STOCKWATCH.ID (CHICAGO) – Harga emas dunia ditutup melemah tipis pada perdagangan Selasa (22/4/2025) waktu setempat, atau Rabu pagi (23/4/2025) WIB. Penurunan ini terjadi setelah harga emas sempat menyentuh rekor tertinggi. Tekanan datang karena para investor mulai optimistis ketegangan dagang antara Amerika Serikat dan Tiongkok akan mereda.
Mengutip CNBC International, harga emas di pasar spot turun 0,17% ke level US$3.419,40 per troy ounce. Padahal, sebelumnya harga sempat menyentuh US$3.509,90 per troy ounce. Angka ini turun dari posisi penutupan sehari sebelumnya yang mencetak rekor di US$3.425,30 per troy ounce.
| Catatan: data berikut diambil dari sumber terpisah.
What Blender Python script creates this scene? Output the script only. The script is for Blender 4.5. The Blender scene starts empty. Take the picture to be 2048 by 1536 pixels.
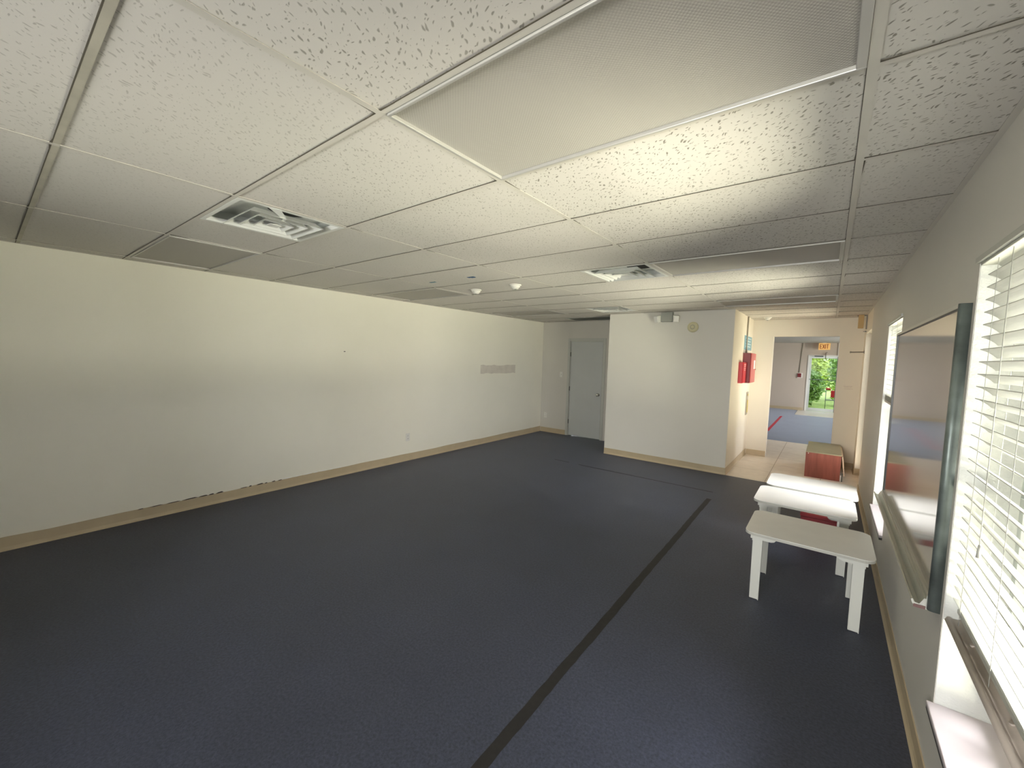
import bpy, bmesh, math, random
from mathutils import Vector, Matrix
random.seed(7)
sc = bpy.context.scene
col = sc.collection

# ------------------------------------------------------------ camera, world, lights, exposure
cam_data = bpy.data.cameras.new('camera')
cam = bpy.data.objects.new('camera', cam_data); col.objects.link(cam)
CR = Vector((0.78675649, 0.61658541, 0.02892513))
CU = Vector((-0.06581121, 0.03719685, 0.99713855))
CF = Vector((-0.61374515, 0.78640882, -0.06984309))
CR = Vector((CR.x, CR.y, CR.z)).normalized(); CF.normalize(); CU = CR.cross(CF)
m = Matrix.Identity(4)
for i in range(3):
    m[i][0] = CR[i]; m[i][1] = CU[i]; m[i][2] = -CF[i]
m[2][3] = 1.6402
cam.matrix_world = m
cam_data.sensor_width = 36.0
cam_data.lens = 823.27 * 36.0 / 2048.0
cam_data.shift_x = 9.5446 / 2048
cam_data.shift_y = 2.1635 / 2048
cam_data.clip_start = 0.02
sc.camera = cam

sc.view_settings.view_transform = 'Standard'
sc.view_settings.look = 'None'
sc.view_settings.gamma = 1.0
sc.view_settings.use_curve_mapping = False
sc.view_settings.exposure = 1.5
try:
    sc.cycles.use_denoising = True
    sc.cycles.max_bounces = 10
    sc.cycles.diffuse_bounces = 8
    sc.cycles.sample_clamp_indirect = 6.0
    sc.cycles.caustics_reflective = False
    sc.cycles.caustics_refractive = False
except Exception:
    pass

w = bpy.data.worlds.new('sky'); sc.world = w; w.use_nodes = True
wn = w.node_tree.nodes; wl = w.node_tree.links
bg = wn['Background']
tc = wn.new('ShaderNodeTexCoord'); sep = wn.new('ShaderNodeSeparateXYZ'); rmp = wn.new('ShaderNodeValToRGB')
mp = wn.new('ShaderNodeMapRange'); mp.inputs[1].default_value = -1; mp.inputs[2].default_value = 1
wl.new(tc.outputs['Generated'], sep.inputs[0]); wl.new(sep.outputs['Z'], mp.inputs[0]); wl.new(mp.outputs[0], rmp.inputs[0])
e = rmp.color_ramp.elements
e[0].position = 0.0; e[0].color = (0.20, 0.27, 0.09, 1)
e[1].position = 1.0; e[1].color = (0.62, 0.78, 1.0, 1)
a_ = e.new(0.485); a_.color = (0.26, 0.34, 0.13, 1)
b_ = e.new(0.515); b_.color = (1.0, 1.0, 1.0, 1)
wl.new(rmp.outputs[0], bg.inputs[0]); bg.inputs[1].default_value = 1.6

def area(name, loc, to, sx, sy, power, color):
    d = bpy.data.lights.new(name, 'AREA'); d.shape = 'RECTANGLE'; d.size = sx; d.size_y = sy
    d.energy = power; d.color = color
    o = bpy.data.objects.new(name, d); col.objects.link(o); o.location = loc
    v = Vector(to) - Vector(loc)
    o.rotation_euler = v.to_track_quat('-Z', 'Z').to_euler()
    return o
SKYC = (1.0, 0.985, 0.96); GRASS = (1.0, 0.96, 0.76)
# daylight arriving at each window and glazed door (sky light and light off the lawn), plus added rear fill
area('sky_light_outside', (5.6, 2.6, 5.2), (0.4, 2.6, 1.0), 15.0, 7.0, 3300, SKYC)
area('lawn_light_outside', (3.7, 2.6, -0.4), (3.7, 2.6, 3.0), 5.6, 15.0, 5500, GRASS)
area('added_rear_fill', (-0.7, -3.1, 1.5), (-0.9, 0.0, 1.45), 1.8, 1.3, 85, SKYC)  # added fill behind the camera, outside a made-up rear window
area('added_rear_fill_low', (-0.6, -3.6, 0.2), (-0.8, -2.0, 1.2), 2.4, 1.2, 50, (1.0, 0.97, 0.86))  # added low fill aimed up through the made-up rear window
area('daylight_hall_window_a', (3.9, 11.9, 1.5), (3.0, 11.9, 1.2), 1.6, 1.6, 80, SKYC)
area('daylight_hall_window_b', (3.9, 15.4, 1.5), (3.0, 15.4, 1.2), 1.6, 1.6, 80, SKYC)

# ------------------------------------------------------------ materials
def srgb(r, g, b):
    f = lambda c: (c/255/12.92) if c/255 <= 0.04045 else ((c/255+0.055)/1.055)**2.4
    return (f(r), f(g), f(b), 1)
def mat(name, c, rough=0.6, metal=0.0, spec=0.5, var=0.0, vscale=3.0, bump=0.0, bscale=60.0, emit=None, trans=0.0, coat=0.0, stretch=(1, 1, 1)):
    m = bpy.data.materials.new(name); m.use_nodes = True
    nt = m.node_tree; N = nt.nodes; L = nt.links; b = N['Principled BSDF']
    c = tuple(c) if len(c) == 4 else tuple(c)+(1,)
    b.inputs['Base Color'].default_value = c
    b.inputs['Roughness'].default_value = rough; b.inputs['Metallic'].default_value = metal
    b.inputs['Specular IOR Level'].default_value = spec
    b.inputs['Transmission Weight'].default_value = trans; b.inputs['Coat Weight'].default_value = coat
    t = N.new('ShaderNodeTexCoord'); mpn = N.new('ShaderNodeMapping'); mpn.inputs['Scale'].default_value = stretch
    L.new(t.outputs['Object'], mpn.inputs[0])
    if var > 0:
        n = N.new('ShaderNodeTexNoise'); n.inputs['Scale'].default_value = vscale; n.inputs['Detail'].default_value = 5
        L.new(mpn.outputs[0], n.inputs['Vector'])
        mr = N.new('ShaderNodeMapRange'); mr.inputs[1].default_value = 0.3; mr.inputs[2].default_value = 0.7
        mr.inputs[3].default_value = 1-var; mr.inputs[4].default_value = 1+var
        L.new(n.outputs['Fac'], mr.inputs[0])
        mx = N.new('ShaderNodeMix'); mx.data_type = 'RGBA'; mx.blend_type = 'MULTIPLY'; mx.inputs[0].default_value = 1
        mx.inputs[6].default_value = c; L.new(mr.outputs[0], mx.inputs[7]); L.new(mx.outputs[2], b.inputs['Base Color'])
    if bump > 0:
        n2 = N.new('ShaderNodeTexNoise'); n2.inputs['Scale'].default_value = bscale; n2.inputs['Detail'].default_value = 4
        L.new(mpn.outputs[0], n2.inputs['Vector'])
        bp = N.new('ShaderNodeBump'); bp.inputs['Strength'].default_value = bump; bp.inputs['Distance'].default_value = 0.004
        L.new(n2.outputs['Fac'], bp.inputs['Height']); L.new(bp.outputs[0], b.inputs['Normal'])
    if emit:
        b.inputs['Emission Color'].default_value = tuple(emit[0])+(1,) if len(emit[0]) == 3 else emit[0]
        b.inputs['Emission Strength'].default_value = emit[1]
    return m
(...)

Penurunan harga ini terjadi seiring dengan reli di pasar saham. Para pelaku pasar mulai merasa optimis setelah mendengar kabar bahwa tensi dagang AS-Tiongkok bisa segera menurun.
Menteri Keuangan Amerika Serikat, Scott Bessent, dalam pertemuan tertutup disebut menyampaikan harapannya bahwa hubungan dagang dengan Tiongkok akan membaik. Pernyataan ini disampaikan kepada investor dan dikutip oleh CNBC dari salah satu peserta pertemuan.
Sebelumnya, harga emas melesat hampir 30% sejak awal tahun. Bahkan sejak Presiden Donald Trump mengumumkan tarif besar-besaran pada 2 April lalu, harga emas sudah naik sekitar 8%.
Lonjakan harga emas juga dipicu oleh serangan Trump terhadap Ketua Federal Reserve, Jerome Powell. Pada Senin lalu, Trump menyebut Powell sebagai “pecundang besar” dan menuntut pemangkasan suku bunga segera. Hal ini membuat pasar saham AS sempat anjlok, dengan Dow Jones terkoreksi lebih dari 970 poin.
Dalam kondisi ketidakpastian ekonomi seperti ini, emas kerap jadi pilihan utama investor karena dianggap sebagai aset aman.
Banyak bank sentral di dunia juga terus menambah cadangan emas mereka, yang ikut memperkuat tren kenaikan harga logam mulia ini.
“Emas tetap menjadi lindung nilai yang efektif di tengah ketidakpastian perdagangan yang terus berlangsung,” kata Mark Haefele, Chief Investment Officer UBS Global Wealth Management dalam catatan kepada klien pada hari Selasa.
Haefele menambahkan bahwa meskipun emas sudah naik tinggi, potensi penguatan masih ada. “Kami terus melihat dukungan dari permintaan investasi, diversifikasi bank sentral, dan latar belakang makroekonomi yang penuh gejolak,” ujarnya.